## [The request]
Take the lines from the head of the listing through the one bearing "seg=20).build('leg', M['darkwood'], tbl)" and copy them exactly, leaving every picture out.

+===+

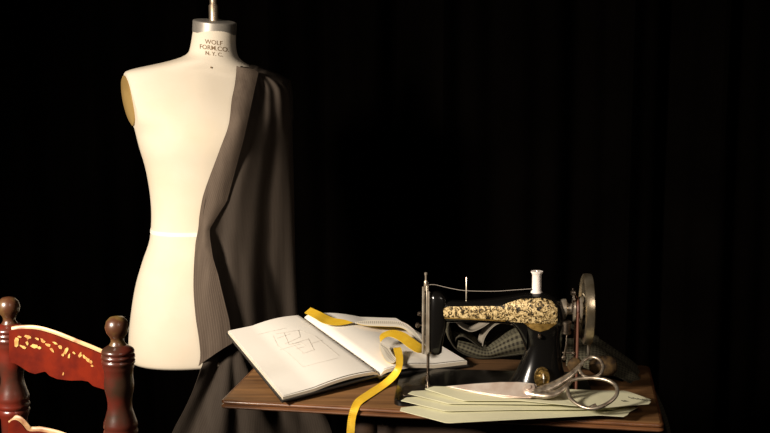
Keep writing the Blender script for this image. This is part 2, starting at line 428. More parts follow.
for cx, cy in ((BX0, BY0), (BX1, BY0), (BX0, BY1), (BX1, BY1)):
    MB().lathe([(.014, 0), (.02, .02), (.017, .05), (.022, .35), (.026, .5), (.020, .52), (.028, .55), (.028, .731)], T(cx, cy, 0), seg=20).build('leg', M['darkwood'], tbl)

# ================================================================== DRAPED SUITING CLOTH
LE = [(66, 237), (85, 235), (100, 232), (125, 229), (150, 220), (194, 204), (215, 200), (228, 199), (245, 196), (285, 194), (316, 196), (345, 200), (362, 200), (400, 186), (433, 169), (470, 152), (520, 140), (900, 120)]
RE = [(60, 262), (73, 268), (80, 281), (92, 290), (150, 293), (300, 297), (360, 305), (433, 332), (500, 345), (900, 350)]
# strip (turned-back edge): left, right
SR = [(66, 249), (73, 258), (90, 254), (111, 249.5), (140, 243), (166, 236), (201, 226.5), (214, 218), (229, 209), (240, 209.8), (258, 212.7), (275, 218), (300, 224), (320, 229), (342, 232)]
def back_top(px):  # shoulder line in the photo
    return interp([(234, 66), (245, 69), (258, 72), (270, 77), (281, 82), (290, 93)], px)
NC = 46; NR = 120
cloth_min = [None] * (NC + 1)
cb = MB(); rows = []
tmin = [9] * (NC + 1)
def clothY(x, py, grow):
    y = form_front(x, min(py, 358), grow)
    return y
rows_main = []
for j in range(NR + 1):
    t = j / NR; row = []
    for i in range(NC + 1):
        s_ = i / NC
        ytop = interp([(0, 67), (.12, 68), (.35, 69), (.6, 71), (.8, 75), (1, 86)], s_)
        py = ytop + (470 - ytop) * t if t <= 1 else 470
        L_ = smoothtab(LE, py)[0] + 3; R_ = smoothtab(RE, py)[0]
        px = L_ + (R_ - L_) * s_
        X = aty(px, py, FY - .08).x; y = clothY(X, py, .013)
        if y is None:
            # beyond the side of the torso: hang from the side
            cx, a, bb, yo, z = fsec(min(py, 358)); y = FY + a * sin(PHI) * .75 + .0
            y = min(y, FY + .05)
        y = min(y, tmin[i] + .0006) if py > 80 else y
        if j > 0: y = .5 * y + .5 * min(tmin[i], y + .02)
        tmin[i] = min(tmin[i], y)
        amp = .012 * min(1, max(0, (py - 95) / 200)) * min(1, s_ * 5)
        env = max(0, 1 - abs(py - 225) / 260)
        fold = amp * (.9 * sin(s_ * 10.5 + .4 + .5 * sin(py / 60)) + .30 * sin(s_ * 27 + py / 130))
        low = min(1, max(0, (py - 345) / 60))
        if py > 338:
            an = math.atan2(px - 232, py - 332)
            fold += min(1, (py - 338) / 25) * (.014 * sin(an * 13 + .6) + .006 * sin(an * 29))
        # crease radiating from the shoulder point
        if py < 130: fold += .006 * sin((s_ - .45) * 30) * min(1, (py - ytop) / 12) * (1 - (py - ytop) / 75 if py - ytop < 75 else 0)
        P = aty(px, py, y - abs(0) + fold)
        if P.x > -.33 and P.z < .80: P = aty(px, py, max(P.y, 2.735 + fold))
        row.append(P)
    rows_main.append(row)
PXR = 0
# smooth columns in depth, then carry the cloth to the floor
for _ in range(6):
    for j in range(1, NR):
        for i in range(1, NC):
            q = (rows_main[j - 1][i].y + rows_main[j + 1][i].y + rows_main[j][i - 1].y + rows_main[j][i + 1].y) / 4
            P = rows_main[j][i]; P.y = P.y * .6 + q * .4
for j in range(NR + 1):
    for i in range(NC + 1):
        P = rows_main[j][i]; a_, b_ = proj(P)
        if b_ < 352:
            ff = form_front(P.x, b_, 0)
            if ff is not None and P.y > ff - .005: rows_main[j][i] = aty(a_, b_, ff - .005)
for j in range(1, 13):
    base = rows_main[NR]; f = j / 12
    rows_main.append([Vector((p.x + (p.x + .3) * .15 * f, max(p.y, 2.72) + .01 * f * sin(i * .55), p.z * (1 - f) + .012 * f)) for i, p in enumerate(base)])
# tuck over the shoulder at the back
top = rows_main[0]
pre = [[Vector((p.x, p.y + d + .02, p.z + dz)) for p in top] for d, dz in ((.16, -.10), (.13, -.02), (.085, .012), (.04, .010))]
allrows = pre + rows_main
cb.sheet([r[::-1] for r in allrows], .0016, uvs=lambda a, b: (b / NC * .42, a * .01))
# turned-back edge strip
st = []
for j in range(91):
    row = []
    for i in range(9):
        s_ = i / 8; py = 66 + 4 * s_ + (366 - 23 * s_**.8 - 66 - 4 * s_) * j / 90; l = smoothtab(LE, py)[0]; r_ = interp(SR, py); px = l + (r_ - l) * s_; X = aty(px, py, FY - .1).x
        y = form_front(X, min(py, 358), .020); y = y if y else FY - .1
        y -= .010 * sin(pi * s_) + .012 * (1 - s_) * 0 + .010 * s_ + .022 * s_ * max(0, min(1, (py - 215) / 70))
        row.append(aty(px, py, y))
    st.append(row)
cb.sheet(st, .0022, mi=0, mi2=1, uvs=lambda a, b: (b / 8 * .09, a * .01))
# bunched end of the cloth lying on the table under the back of the book
bun = [(-.350, 2.665, .772), (-.32, 2.63, .776), (-.28, 2.60, .776), (-.2, 2.595, .776), (-.12, 2.60, .776), (-.05, 2.60, .771), (.0, 2.595, .768)]
sp = spline(bun, 10); rr = [.006 + .014 * min(1, i / 16) + .002 * sin(i * .9) for i in range(len(sp))]
cb.tube(sp, rr, 14, flat=.75)
cloth = cb.build('draped_cloth', [M['suit'], M['suit_lit']], loc=(-.3, 2.72, 0), angle=80)
tag(cloth, 'charcoal pinstripe suiting cloth draped over the dress form shoulder and falling behind the table', 'cloth')

# ================================================================== SKETCH BOOK
H = [.018, .066, .028, .083, .018, .052]
LF, LB, SF, SB, RF, RB = [at(px, py, .75 + h) for (px, py), h in zip([(283, 397), (228, 331), (380, 371), (303, 315), (467, 361), (396, 318)], H)]
book = empty('sketchbook', (SF + LF) / 2 * 1.0 - Vector((0, 0, ((SF + LF) / 2).z - .75)), 'open black-covered sketchbook with cream pages and a faint pencil sketch', 'book')
def bil(a, b_, c, d, u, v): return (a * (1 - u) + b_ * u) * (1 - v) + (c * (1 - u) + d * u) * v
def pageL(u, v):  # u 0 outer .. 1 spine
    p = bil(LF, SF, LB, SB, u, v); bump_ = .008 * sin(pi * min(1, max(0, (u - .3) / .7))) * (1 if u > .3 else 0)
    dip = -.010 * max(0, (u - .94) / .06)**1.5
    return p + Vector((0, 0, bump_ * .8 + dip))
def pageR(u, v):  # u 0 spine .. 1 outer
    p = bil(SF, RF, SB, RB, u, v)
    return p + Vector((0, 0, .007 * sin(pi * min(1, u / .6)) * (1 if u < .6 else 0) - .010 * max(0, (.06 - u) / .06)**1.5))
def block(fn, th, name):
    N_ = 28; top_ = [[fn(i / N_, j / 12) for i in range(N_ + 1)] for j in range(13)]
    low = [[p - Vector((0, 0, th)) for p in r] for r in top_]
    mb = MB(); mb.grid(top_, mi=0)
    mb.grid(low, mi=1, flip=True)
    for A_, B_ in ((top_[0], low[0]), (top_[-1], low[-1]), ([r[0] for r in top_], [r[0] for r in low]), ([r[-1] for r in top_], [r[-1] for r in low])): mb.grid([A_, B_], mi=1)
    return mb.build(name, [M['page'], M['pageedge']], book, angle=40)
block(pageL, .0065, 'page_block'); block(pageR, .0085, 'page_block')
# a loose leaf over each side
for fn, dz, sgn in ((pageL, .0012, 1), (pageR, .0012, -1)):
    rr = [[fn(.01 + .975 * i / 20, .008 + .98 * j / 8) + Vector((0, 0, dz + .0015 * sin(2.4 * i / 20 + j * .2))) for i in range(21)] for j in range(9)]
    MB().sheet(rr, .0003).build('page', M['page'], book)
def cov(fn, o0, o1, dz, name):
    rr = [[fn(o0 + (o1 - o0) * i / 10, -.012 + 1.024 * j / 4) for i in range(11)] for j in range(5)]
    rr = [[Vector((p.x, p.y, max(p.z - dz, .7535))) for p in r] for r in rr]
    return MB().sheet(rr, .0030).build(name, M['cover'], book)
# extrapolating covers (straight boards)
def strL(u, v): return bil(LF, SF, LB, SB, u, v)
def strR(u, v): return bil(SF, RF, SB, RB, u, v)
cov(strL, -.018, .97, .0070, 'cover'); cov(strR, .03, 1.018, .0095, 'cover')
rr = []
for j in range(5):
    v = -.012 + 1.024 * j / 4; a = strL(.965, v); c_ = strR(.035, v); r = []
    for i in range(7):
        t = i / 6; p = a.lerp(c_, t); r.append(p + Vector((0, 0, -.0085 - .0045 * sin(pi * t))))
    rr.append(r)
MB().sheet(rr, .0025).build('spine', M['cover'], book)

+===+

## [Result]
Keep writing the Blender script for this image. This is part 2, starting at line 428. More parts follow.
for cx, cy in ((BX0, BY0), (BX1, BY0), (BX0, BY1), (BX1, BY1)):
    MB().lathe([(.014, 0), (.02, .02), (.017, .05), (.022, .35), (.026, .5), (.020, .52), (.028, .55), (.028, .731)], T(cx, cy, 0), seg=20).build('leg', M['darkwood'], tbl)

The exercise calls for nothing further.